HOLYROOD Presiding Officer Tricia Marwick has confirmed plans to decouple MSPs' salaries from those at Westminster.

She spoke of "leadership and restraint" as she said any future increase would be linked to public sector pay, and called the notion of Scotland following Westminster with an 11% increase for politicians' pay "unthinkable" in the current economic climate. Ms Marwick also revealed that the Scottish Parliament Corporate Body, the committee she convenes which runs Holyrood, had been working on this issue since October and that all party leaders had agreed to the change.

This has come to a head because of this week's announcement at Westminster by the Independent Parliamentary Standards Authority of an 11% pay rise for MPs, with balancing cuts in other areas such as expenses and severance.

But the headline figure is already causing public outrage.

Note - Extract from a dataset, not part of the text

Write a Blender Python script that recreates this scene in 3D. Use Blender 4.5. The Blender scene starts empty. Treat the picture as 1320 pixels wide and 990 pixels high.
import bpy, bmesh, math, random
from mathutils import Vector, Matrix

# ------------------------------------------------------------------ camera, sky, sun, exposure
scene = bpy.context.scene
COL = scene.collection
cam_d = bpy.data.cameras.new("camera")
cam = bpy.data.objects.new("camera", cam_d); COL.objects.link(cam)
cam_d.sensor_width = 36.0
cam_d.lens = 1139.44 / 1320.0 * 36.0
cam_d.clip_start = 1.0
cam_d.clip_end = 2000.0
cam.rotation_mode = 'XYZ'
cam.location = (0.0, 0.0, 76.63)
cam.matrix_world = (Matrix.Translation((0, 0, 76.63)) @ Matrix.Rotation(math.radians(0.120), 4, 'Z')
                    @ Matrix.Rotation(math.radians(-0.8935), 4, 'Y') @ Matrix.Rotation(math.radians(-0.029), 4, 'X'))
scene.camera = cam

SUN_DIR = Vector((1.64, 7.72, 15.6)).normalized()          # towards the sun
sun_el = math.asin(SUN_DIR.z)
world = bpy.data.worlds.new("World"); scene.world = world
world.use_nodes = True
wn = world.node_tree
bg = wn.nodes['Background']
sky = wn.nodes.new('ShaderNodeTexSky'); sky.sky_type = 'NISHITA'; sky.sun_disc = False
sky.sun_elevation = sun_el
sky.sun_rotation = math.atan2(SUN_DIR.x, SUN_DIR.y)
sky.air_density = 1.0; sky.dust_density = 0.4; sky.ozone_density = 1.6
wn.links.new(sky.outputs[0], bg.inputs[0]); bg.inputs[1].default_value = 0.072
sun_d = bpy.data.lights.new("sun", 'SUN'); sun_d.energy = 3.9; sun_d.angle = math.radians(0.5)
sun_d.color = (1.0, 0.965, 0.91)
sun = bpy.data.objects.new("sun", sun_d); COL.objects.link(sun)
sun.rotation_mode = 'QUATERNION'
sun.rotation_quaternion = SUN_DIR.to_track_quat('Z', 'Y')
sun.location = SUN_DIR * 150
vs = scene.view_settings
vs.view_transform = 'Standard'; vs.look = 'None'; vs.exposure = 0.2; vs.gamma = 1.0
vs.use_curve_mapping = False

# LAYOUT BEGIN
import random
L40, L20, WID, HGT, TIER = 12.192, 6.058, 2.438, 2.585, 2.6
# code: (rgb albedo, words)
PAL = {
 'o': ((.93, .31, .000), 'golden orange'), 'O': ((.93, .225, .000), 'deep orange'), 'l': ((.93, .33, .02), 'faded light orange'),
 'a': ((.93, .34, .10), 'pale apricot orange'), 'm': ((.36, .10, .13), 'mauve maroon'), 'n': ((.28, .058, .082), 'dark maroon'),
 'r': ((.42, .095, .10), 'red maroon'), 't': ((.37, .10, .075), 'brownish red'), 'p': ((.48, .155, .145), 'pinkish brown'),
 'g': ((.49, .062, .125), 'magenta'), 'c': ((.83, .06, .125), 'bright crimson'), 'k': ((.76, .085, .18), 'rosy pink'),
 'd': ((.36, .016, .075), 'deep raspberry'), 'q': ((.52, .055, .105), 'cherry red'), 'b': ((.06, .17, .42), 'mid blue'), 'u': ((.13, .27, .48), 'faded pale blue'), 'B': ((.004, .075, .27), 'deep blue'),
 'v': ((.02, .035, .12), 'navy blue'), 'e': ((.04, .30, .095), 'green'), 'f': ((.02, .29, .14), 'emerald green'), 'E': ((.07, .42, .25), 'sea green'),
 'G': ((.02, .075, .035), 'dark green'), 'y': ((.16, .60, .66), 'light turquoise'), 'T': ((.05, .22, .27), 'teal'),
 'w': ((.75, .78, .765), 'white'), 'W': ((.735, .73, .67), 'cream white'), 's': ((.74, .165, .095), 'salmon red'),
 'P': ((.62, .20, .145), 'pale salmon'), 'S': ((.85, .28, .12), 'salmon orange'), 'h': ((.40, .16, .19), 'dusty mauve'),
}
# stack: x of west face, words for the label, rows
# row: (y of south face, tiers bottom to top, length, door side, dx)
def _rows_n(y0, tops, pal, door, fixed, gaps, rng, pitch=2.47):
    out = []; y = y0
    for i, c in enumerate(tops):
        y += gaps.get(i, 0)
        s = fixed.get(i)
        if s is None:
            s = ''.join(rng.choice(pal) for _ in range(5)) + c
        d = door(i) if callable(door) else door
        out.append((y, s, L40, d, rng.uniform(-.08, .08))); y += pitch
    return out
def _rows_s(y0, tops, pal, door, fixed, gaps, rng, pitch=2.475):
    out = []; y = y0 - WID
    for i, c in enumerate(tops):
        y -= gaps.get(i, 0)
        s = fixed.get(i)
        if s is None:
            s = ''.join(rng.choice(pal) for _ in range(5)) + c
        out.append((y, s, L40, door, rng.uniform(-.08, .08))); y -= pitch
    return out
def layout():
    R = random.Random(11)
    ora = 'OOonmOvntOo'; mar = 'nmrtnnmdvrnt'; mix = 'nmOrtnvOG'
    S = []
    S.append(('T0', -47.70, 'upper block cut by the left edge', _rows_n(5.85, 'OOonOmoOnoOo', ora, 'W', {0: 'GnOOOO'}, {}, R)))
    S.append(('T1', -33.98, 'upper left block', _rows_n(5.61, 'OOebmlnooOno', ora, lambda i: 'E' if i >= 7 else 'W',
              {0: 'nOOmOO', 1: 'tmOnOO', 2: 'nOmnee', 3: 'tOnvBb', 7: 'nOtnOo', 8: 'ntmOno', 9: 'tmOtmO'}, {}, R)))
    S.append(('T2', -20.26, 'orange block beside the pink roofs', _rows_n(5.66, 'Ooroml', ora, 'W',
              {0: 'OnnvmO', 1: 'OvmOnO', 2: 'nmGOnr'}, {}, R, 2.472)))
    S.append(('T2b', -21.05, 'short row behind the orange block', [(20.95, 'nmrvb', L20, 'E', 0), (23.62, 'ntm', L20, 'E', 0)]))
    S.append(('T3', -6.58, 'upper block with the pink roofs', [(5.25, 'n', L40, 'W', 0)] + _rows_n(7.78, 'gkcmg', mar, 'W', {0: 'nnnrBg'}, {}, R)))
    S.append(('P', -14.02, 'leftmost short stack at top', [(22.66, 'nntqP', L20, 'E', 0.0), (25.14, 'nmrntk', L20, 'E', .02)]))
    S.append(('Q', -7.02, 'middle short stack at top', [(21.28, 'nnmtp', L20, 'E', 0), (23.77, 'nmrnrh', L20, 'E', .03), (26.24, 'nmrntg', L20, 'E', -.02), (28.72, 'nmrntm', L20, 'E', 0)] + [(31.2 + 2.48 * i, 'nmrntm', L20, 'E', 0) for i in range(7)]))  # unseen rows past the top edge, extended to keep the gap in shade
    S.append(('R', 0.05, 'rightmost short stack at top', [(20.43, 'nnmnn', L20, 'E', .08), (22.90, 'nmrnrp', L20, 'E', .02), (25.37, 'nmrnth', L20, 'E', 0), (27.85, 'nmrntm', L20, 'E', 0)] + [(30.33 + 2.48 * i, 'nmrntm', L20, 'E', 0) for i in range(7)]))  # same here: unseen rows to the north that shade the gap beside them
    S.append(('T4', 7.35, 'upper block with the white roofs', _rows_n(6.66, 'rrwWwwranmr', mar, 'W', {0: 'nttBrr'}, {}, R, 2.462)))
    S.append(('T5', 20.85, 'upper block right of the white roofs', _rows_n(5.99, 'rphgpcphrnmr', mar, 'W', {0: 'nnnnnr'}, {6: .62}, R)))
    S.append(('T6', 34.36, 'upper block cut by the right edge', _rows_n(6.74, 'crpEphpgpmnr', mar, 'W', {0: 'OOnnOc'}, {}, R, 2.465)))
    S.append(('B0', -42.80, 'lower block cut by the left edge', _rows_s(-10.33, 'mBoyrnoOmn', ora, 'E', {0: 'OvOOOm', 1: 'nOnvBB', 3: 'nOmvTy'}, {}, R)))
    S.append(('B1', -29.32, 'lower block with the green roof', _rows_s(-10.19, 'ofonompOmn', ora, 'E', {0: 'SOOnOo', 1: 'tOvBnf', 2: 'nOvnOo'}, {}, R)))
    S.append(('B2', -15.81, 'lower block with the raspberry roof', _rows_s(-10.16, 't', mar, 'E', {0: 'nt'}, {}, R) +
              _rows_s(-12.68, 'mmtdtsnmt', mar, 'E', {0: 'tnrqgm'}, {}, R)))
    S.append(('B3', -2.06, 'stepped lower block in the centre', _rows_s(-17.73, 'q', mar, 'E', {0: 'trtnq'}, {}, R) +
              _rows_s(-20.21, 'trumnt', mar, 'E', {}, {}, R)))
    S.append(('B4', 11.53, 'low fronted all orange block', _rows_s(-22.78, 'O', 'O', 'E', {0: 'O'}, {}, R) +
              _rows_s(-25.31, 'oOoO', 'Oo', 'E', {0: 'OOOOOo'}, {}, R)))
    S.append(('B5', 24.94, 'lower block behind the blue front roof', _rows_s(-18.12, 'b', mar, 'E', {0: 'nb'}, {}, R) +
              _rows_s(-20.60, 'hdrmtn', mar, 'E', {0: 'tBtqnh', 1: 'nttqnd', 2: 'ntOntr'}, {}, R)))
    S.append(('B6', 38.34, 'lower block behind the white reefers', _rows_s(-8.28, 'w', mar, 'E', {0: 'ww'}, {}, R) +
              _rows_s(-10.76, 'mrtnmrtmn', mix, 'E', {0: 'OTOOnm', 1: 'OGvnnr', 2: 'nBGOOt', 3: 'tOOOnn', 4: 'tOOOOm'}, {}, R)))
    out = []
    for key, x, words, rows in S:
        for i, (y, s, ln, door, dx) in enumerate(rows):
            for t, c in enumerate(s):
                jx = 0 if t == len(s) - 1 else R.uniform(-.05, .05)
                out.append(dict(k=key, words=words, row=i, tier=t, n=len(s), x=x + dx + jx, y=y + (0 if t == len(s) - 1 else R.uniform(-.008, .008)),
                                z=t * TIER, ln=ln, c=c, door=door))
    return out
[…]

Ms Marwick has now written to all MSPs to say: "It is unthinkable that a significant pay rise for MSPs could be agreed, particularly in the current economic climate "The SPCB is therefore proposing that the current link with MPs pay be broken and that instead we put future increases in MSPs' pay on an equal footing with those in the public sector in Scotland."

MSPs currently earn £58,097, a figure set at 87.5% of that for an MP, currently £66,396. IPSA is proposing a Westminster increase of more than 11% to £74,000 from 2015. The Holyrood counter view is for a planned one per cent rise to go ahead in 2014 and when the Westminster review kicks in in 2015 to proceed with its own system pegged to public sector pay, which will remain way below the Westminster level.

The Presiding Officer's letter to MSPs states: "The SPCB firmly believes that, particularly in the economic climate, we must show leadership and restraint and limit our increase in pay to the same level as the public sector. I therefore invite members to support the resolution when it comes before parliament for approval."

A number of MPs have said they will give the money to charity if the Westminster rise is imposed.

Tory MP Charles Walker, who represents Broxbourne, said he would take the wages increase. He said: "I've been working, since I left university, for 25 years and I have never turned a pay rise down."

Labour leader Ed Miliband has called for cross-party talks to prevent the pay rise.